Except that they haven’t had much intention to actually beat the ALR-94.
And again, where are these results and tests?
If the intent wasn’t to see how the ALR-94 performed, then what was it exactly? Remember, this was the USAF(i.e. the customer) testing the gear, and it’s in their interest to make sure it works. The fact that they’re happy with it, should give some indication to what the results were. Remember, this is a completely passive system, so it isn’t as if it has to burn through ECM. In fact the stronger the emitter(be it ECM, radar, datalink, voice comm, or any other emissions), the further away, it’ll detect the source, allowing the Raptor to use the best tactics to engage.
Russia also doesn’t waste as much money as the US does. They CAN best the F-22, maybe not in every aspect, but enough to make it as good if not better.
If the systems and technology work as planned, then it wasn’t really a waste of money. It’s when they don’t that money has been wasted.
They CAN best the F-22, maybe not in every aspect, but enough to make it as good if not better.
Could you explain this. It sounds somewhat convoluted.

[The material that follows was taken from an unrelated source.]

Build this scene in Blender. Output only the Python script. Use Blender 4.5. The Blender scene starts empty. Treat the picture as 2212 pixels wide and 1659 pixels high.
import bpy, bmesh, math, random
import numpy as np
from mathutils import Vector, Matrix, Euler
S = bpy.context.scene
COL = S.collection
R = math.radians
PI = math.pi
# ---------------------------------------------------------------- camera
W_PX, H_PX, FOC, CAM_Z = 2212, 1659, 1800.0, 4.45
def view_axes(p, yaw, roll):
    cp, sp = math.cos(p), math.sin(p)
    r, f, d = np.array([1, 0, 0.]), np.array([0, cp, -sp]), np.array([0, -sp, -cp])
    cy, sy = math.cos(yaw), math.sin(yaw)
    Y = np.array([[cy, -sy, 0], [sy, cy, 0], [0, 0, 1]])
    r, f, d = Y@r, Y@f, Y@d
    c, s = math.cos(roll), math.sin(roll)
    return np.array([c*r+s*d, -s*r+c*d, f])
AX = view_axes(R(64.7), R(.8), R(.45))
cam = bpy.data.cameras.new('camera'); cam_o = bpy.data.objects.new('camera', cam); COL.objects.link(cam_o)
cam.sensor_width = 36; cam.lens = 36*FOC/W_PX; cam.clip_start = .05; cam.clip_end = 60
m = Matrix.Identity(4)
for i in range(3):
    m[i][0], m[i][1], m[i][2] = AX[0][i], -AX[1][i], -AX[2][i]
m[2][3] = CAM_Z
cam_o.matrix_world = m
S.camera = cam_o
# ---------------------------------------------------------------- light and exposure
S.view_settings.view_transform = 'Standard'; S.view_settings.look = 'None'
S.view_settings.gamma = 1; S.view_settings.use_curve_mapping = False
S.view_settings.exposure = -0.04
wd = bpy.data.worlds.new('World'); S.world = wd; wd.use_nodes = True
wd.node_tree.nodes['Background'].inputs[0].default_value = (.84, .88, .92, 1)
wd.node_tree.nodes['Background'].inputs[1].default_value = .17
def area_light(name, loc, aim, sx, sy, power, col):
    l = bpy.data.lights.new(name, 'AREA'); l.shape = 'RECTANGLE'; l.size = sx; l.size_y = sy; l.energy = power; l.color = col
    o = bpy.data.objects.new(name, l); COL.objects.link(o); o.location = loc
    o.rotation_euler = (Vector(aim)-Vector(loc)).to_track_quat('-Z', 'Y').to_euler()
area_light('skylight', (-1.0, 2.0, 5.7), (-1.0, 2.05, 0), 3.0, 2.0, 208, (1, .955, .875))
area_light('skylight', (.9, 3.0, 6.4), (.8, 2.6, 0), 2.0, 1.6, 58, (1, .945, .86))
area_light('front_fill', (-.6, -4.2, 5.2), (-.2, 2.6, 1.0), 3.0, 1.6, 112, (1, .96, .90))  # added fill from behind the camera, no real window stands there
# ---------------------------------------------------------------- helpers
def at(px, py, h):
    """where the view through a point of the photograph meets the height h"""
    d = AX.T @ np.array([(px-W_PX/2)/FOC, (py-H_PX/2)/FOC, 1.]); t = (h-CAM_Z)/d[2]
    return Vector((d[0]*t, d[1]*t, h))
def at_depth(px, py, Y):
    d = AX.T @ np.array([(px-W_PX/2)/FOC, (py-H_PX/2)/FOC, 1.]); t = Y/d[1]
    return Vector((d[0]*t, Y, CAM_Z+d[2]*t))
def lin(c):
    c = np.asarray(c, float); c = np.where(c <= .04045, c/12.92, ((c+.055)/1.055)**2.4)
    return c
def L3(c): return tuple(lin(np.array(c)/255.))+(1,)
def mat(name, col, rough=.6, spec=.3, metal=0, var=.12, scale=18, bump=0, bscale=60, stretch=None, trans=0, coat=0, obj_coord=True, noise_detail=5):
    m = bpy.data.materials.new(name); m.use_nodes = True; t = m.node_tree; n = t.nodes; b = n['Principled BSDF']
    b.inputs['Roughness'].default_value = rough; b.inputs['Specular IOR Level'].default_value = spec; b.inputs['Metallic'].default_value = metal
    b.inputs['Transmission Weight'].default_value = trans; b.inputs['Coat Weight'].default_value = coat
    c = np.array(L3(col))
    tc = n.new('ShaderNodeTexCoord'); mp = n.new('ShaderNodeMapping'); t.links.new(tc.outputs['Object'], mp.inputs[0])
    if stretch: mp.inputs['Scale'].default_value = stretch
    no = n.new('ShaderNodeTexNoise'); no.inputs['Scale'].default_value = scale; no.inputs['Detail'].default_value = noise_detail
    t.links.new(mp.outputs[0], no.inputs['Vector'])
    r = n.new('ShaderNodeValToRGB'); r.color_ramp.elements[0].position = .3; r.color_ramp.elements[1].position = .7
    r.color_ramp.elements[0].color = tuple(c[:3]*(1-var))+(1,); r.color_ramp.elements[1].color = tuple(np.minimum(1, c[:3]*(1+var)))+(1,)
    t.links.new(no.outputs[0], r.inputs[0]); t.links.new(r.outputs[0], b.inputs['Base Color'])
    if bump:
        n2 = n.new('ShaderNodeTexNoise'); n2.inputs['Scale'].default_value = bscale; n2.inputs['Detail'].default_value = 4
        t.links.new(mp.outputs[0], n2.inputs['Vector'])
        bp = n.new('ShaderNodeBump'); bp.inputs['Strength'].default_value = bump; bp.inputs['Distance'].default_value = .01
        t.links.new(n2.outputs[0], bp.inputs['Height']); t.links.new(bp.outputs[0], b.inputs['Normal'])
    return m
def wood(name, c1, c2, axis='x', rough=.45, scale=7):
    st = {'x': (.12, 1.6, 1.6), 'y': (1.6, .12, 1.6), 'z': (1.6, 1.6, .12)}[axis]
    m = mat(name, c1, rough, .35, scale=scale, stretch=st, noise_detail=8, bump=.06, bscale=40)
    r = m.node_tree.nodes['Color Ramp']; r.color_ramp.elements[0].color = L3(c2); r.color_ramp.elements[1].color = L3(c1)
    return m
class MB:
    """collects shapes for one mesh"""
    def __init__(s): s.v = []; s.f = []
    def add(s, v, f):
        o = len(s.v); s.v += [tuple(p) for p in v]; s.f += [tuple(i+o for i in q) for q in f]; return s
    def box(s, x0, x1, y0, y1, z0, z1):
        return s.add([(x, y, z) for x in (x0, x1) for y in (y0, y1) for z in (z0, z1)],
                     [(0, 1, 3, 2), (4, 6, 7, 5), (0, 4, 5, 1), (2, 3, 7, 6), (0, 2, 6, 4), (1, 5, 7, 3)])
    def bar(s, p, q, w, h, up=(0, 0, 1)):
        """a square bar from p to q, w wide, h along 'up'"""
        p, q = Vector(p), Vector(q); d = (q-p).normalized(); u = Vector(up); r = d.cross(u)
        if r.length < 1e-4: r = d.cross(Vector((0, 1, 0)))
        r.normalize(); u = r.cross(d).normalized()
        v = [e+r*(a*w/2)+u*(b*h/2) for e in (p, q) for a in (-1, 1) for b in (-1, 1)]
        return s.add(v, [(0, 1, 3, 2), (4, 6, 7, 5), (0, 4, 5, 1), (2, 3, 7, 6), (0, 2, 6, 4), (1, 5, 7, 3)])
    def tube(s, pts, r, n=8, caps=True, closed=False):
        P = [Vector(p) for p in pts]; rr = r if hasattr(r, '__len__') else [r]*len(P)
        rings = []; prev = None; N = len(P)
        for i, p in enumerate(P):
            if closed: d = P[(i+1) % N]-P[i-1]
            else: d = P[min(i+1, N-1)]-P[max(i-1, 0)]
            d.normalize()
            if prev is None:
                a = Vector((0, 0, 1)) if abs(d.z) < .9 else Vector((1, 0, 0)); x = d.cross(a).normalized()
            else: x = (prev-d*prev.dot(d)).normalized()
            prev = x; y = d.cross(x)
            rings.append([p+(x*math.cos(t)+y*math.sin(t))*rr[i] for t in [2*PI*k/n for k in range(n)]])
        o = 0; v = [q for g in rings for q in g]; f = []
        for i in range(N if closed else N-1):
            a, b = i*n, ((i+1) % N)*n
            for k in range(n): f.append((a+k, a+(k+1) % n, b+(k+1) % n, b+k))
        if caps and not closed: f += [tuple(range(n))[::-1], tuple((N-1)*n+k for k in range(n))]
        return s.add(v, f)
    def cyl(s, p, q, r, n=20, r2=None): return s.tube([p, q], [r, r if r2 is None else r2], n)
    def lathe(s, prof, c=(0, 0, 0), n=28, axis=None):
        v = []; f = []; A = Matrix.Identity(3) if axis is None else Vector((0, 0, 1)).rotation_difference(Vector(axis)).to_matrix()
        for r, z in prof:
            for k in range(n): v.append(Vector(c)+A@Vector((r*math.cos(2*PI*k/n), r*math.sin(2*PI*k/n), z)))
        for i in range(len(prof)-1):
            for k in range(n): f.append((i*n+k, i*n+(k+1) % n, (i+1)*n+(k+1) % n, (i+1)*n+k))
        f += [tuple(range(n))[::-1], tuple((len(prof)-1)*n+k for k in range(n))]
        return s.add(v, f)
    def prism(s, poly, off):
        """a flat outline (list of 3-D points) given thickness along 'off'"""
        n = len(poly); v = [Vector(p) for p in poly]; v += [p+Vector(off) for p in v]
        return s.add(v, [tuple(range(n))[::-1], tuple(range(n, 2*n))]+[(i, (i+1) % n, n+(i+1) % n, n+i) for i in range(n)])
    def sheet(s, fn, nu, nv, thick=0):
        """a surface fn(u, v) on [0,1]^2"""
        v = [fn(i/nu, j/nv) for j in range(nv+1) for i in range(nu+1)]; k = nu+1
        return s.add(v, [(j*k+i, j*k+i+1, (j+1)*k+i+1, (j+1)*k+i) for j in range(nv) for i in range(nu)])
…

How can something be even as good, if all aspects aren’t at parity, much less better?
My guess is that the PAK FA will beat the Raptor in price, while offering very good capability.
Oh, that was a mission concept to be demo, so you have any evidence to prove the actual performance will be greater than the concept? maybe less not greater.
Plus, even 100NM×2, sitll shorter than MiG-31:dev2:
Articles in trade magazines, and pilot remarks support a much longer range, which coincides with LM making such a big fuss over the supercruise capability vs. a short supersonic dash.